**Aim**
Gather up the lines with the word "that" in them.

**Data shown**
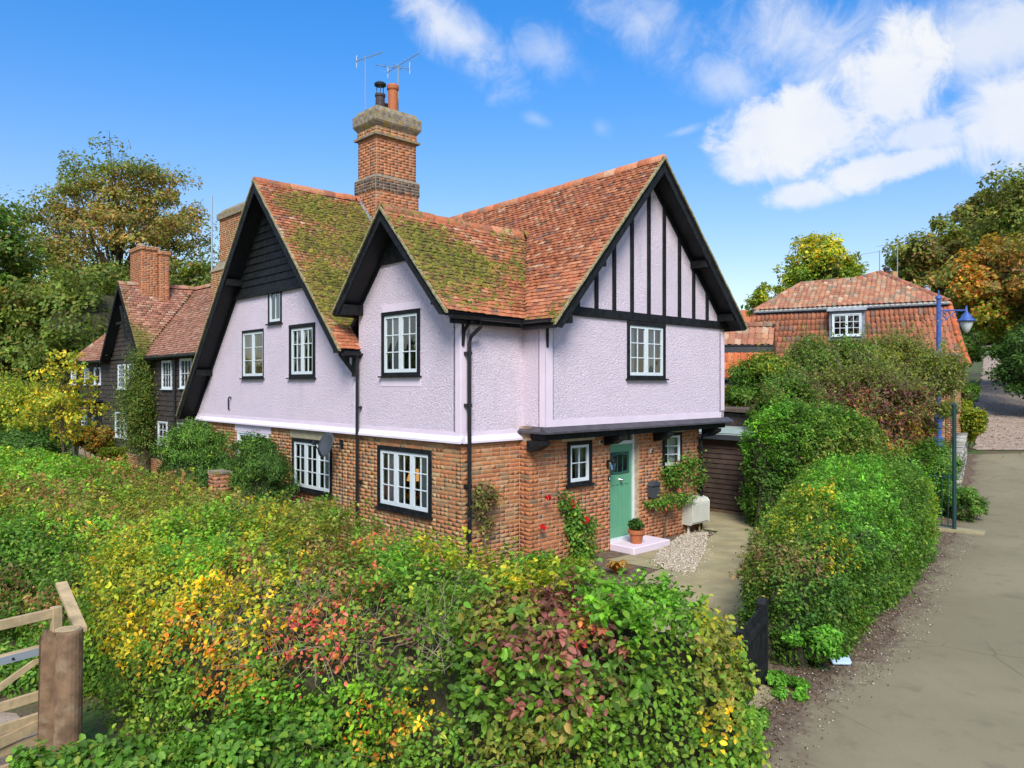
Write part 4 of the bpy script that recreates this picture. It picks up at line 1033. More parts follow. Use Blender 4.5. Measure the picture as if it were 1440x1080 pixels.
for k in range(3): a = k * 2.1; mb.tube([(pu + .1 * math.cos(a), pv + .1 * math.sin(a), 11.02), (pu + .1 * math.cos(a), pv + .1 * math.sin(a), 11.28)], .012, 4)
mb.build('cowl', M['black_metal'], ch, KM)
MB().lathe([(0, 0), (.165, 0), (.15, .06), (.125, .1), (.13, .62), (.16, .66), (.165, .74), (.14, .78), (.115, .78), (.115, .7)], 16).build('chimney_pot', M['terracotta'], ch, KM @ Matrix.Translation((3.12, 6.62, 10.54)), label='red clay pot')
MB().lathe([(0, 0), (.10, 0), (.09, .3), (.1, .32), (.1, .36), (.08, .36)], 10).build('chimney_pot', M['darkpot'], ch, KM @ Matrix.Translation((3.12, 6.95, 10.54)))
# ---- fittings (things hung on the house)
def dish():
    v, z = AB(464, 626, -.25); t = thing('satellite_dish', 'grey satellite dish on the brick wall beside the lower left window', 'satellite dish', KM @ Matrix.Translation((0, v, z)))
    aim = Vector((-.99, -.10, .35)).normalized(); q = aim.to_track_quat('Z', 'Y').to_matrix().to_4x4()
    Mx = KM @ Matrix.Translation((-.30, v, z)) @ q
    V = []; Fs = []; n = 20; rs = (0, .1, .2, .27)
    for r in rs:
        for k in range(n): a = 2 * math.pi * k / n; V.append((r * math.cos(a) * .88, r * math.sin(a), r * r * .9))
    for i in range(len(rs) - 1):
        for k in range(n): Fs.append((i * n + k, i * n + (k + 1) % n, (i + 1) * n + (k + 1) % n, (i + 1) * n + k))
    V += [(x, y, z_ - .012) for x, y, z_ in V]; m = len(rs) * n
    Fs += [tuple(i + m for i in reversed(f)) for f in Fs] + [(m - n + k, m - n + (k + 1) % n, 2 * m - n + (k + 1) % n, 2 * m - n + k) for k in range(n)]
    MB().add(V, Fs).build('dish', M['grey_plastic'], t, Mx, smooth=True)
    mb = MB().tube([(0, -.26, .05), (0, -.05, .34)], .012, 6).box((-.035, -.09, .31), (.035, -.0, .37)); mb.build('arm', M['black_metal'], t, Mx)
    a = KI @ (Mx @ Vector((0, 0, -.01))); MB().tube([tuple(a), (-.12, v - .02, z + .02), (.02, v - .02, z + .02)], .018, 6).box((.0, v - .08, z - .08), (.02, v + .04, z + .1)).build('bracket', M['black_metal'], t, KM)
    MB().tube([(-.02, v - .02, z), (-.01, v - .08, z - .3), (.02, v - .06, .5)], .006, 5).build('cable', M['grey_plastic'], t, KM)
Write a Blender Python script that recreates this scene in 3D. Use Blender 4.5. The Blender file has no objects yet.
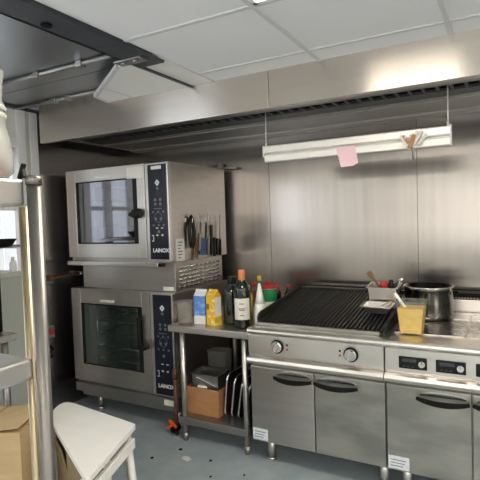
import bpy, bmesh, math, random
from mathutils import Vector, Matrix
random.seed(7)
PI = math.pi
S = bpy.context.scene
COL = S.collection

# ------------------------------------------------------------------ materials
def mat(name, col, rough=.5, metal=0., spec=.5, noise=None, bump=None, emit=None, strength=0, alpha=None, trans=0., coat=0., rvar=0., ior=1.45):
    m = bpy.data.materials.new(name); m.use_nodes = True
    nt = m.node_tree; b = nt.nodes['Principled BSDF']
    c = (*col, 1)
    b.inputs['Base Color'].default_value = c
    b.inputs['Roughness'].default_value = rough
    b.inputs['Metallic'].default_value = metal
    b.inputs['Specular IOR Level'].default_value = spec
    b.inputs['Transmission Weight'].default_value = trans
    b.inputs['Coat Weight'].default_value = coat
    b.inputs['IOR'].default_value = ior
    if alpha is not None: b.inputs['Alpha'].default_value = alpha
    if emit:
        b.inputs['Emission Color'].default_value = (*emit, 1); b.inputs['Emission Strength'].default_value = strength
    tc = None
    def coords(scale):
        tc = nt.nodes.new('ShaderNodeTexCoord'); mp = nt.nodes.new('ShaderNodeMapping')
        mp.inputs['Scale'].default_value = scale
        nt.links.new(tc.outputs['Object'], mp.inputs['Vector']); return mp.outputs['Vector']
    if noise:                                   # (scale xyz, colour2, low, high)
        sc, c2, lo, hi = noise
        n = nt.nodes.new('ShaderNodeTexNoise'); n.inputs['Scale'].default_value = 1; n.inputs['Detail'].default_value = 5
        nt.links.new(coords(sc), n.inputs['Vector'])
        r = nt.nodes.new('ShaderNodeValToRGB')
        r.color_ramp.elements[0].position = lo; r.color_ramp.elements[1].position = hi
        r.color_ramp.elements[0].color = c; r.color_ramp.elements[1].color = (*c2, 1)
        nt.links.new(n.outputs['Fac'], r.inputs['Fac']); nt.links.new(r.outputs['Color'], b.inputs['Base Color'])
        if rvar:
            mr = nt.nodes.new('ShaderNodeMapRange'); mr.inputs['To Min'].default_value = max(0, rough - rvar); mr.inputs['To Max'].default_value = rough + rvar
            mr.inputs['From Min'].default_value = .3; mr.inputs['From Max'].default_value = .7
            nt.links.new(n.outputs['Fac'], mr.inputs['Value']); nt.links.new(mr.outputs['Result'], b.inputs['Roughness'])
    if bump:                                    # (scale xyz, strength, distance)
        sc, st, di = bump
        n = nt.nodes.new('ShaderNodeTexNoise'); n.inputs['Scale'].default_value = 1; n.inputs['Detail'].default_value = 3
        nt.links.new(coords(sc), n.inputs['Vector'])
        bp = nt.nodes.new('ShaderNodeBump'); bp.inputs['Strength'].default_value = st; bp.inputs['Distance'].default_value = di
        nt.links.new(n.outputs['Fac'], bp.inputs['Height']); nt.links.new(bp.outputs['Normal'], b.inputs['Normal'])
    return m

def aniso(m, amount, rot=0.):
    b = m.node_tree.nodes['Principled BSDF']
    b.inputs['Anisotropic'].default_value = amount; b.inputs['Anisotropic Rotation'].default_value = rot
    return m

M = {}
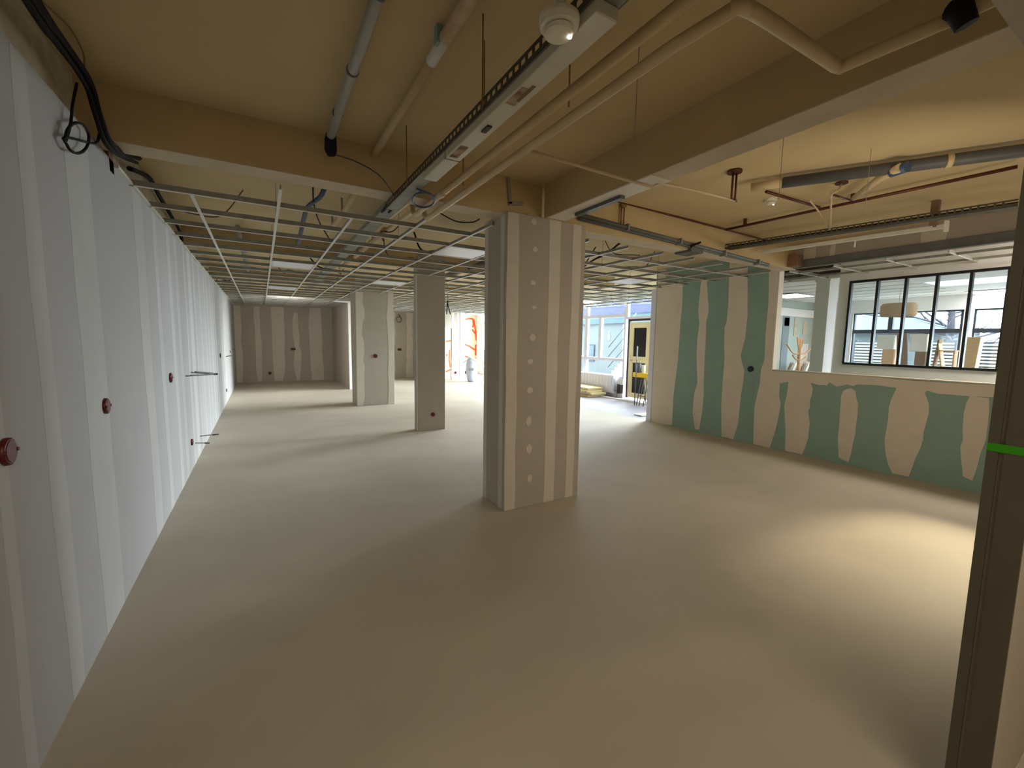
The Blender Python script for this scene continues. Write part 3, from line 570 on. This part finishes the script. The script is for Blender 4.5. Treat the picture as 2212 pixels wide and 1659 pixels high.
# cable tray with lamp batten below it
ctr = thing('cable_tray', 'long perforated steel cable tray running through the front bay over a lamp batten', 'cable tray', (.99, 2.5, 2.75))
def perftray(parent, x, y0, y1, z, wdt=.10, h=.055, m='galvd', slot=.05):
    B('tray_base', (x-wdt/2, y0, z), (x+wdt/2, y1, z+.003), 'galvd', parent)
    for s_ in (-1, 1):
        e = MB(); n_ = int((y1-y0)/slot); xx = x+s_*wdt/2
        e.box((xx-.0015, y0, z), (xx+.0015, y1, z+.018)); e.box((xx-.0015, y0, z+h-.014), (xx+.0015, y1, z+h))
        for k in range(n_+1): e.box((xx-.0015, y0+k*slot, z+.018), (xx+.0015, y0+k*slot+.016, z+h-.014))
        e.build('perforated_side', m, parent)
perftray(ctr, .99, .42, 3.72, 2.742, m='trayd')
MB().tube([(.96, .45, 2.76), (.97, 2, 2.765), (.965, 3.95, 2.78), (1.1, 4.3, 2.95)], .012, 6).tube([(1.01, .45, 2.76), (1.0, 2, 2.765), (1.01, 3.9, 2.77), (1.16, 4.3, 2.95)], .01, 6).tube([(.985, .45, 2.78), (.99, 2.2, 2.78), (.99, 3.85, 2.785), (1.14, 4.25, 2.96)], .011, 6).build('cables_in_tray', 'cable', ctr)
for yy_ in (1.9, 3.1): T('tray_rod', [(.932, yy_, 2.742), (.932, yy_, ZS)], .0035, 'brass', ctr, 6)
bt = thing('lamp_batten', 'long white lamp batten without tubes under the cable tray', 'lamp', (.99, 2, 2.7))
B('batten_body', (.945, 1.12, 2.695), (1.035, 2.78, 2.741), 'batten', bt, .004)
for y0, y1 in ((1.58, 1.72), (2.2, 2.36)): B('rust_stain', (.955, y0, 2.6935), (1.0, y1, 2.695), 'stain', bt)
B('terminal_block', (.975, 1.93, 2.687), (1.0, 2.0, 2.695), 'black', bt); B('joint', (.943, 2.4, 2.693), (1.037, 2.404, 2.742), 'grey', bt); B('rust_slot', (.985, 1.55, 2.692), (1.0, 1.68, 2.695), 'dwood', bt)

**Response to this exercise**
Write part 4 of the bpy script that recreates this picture. It picks up at line 1033. More parts follow. Use Blender 4.5. Measure the picture as if it were 1440x1080 pixels.
Write a Blender Python script that recreates this scene in 3D. Use Blender 4.5. The Blender file has no objects yet.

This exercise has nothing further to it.